The idea that changing socio-economic conditions in Muslim countries around the world will stop terrorism is foolish. Obviously we can generate good will toward America and the West by helping raise the standards of living there and that should be a part of our overall plan. But the common factors in these countries are Islam and tyranny. There are no Muslim countries that are prosperous and all are run by either an autocratic or theocratic tyranny or tyrant. Pretending that the conditions created by this combination of religion and oppression are the cause of terror and not that the religion and the tyranny themselves is absolutely backwards.

 We cannot shoot ourselves out of this challenge.  We can take out all the terrorists we
want – their leadership and their foot soldiers – but if we fail to confront the broader political,
economic and social conditions under which extremists thrive, then there will always be another
recruit in the pipeline, another attack coming downstream.  Indeed, our failure to address these
conditions also plays into the extremists’ hands, allowing them to make the false claim that the
United States actually wants to keep people impoverished and unempowered.

We cannot shoot ourselves out of this battle, but we cannot win it if we misidentify the causative factors. Poverty is not why the bulk of al Qaeda recruits packed their bags.
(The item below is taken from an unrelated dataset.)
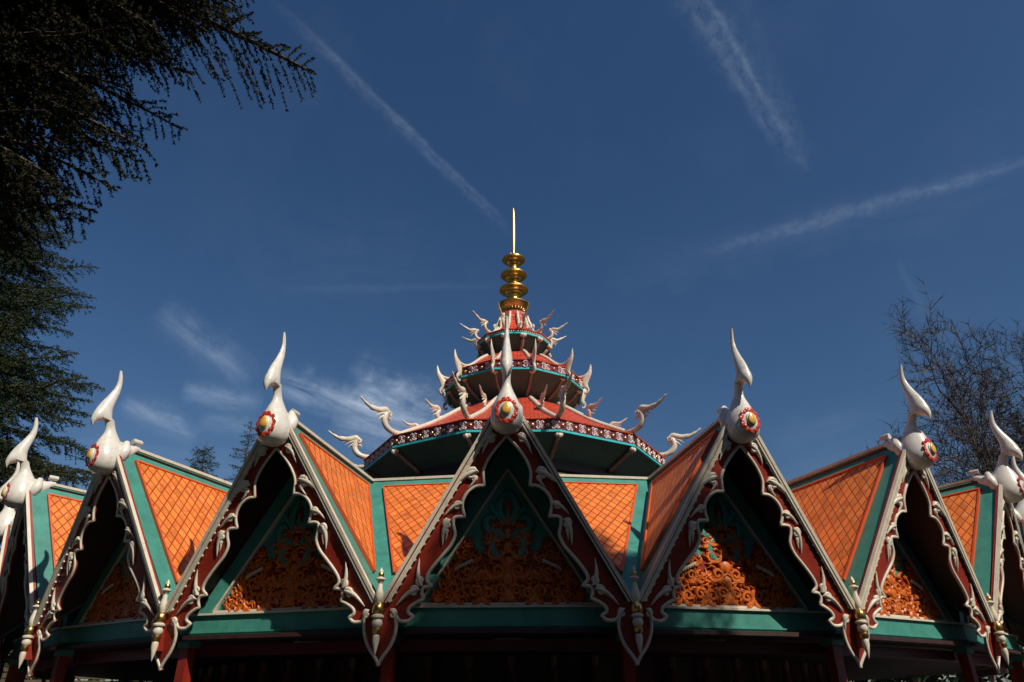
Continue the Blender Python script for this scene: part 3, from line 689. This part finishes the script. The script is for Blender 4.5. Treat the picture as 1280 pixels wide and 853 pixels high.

It is not why the 9/11 bombers were willing to commit suicide, it is not why educated Muslims from dozens of countries flocked to Fallujah to battle the infidels, it is not why Thai Buddhists numbering in the Thousands have been slaughtered over the past several years. It is the belief by a large number of Muslims that the West is evil and Islam is good, or the willingness to accept that ideology. The failure of the admistration's plan is that they want to pretend this is not so and simply try to make the rest of the Muslims like us. That does no good if the 10-20% who believe violent jihad against the West is blessed by Allah keep up their horrors. We need to confront and defeat that if we are to prevail.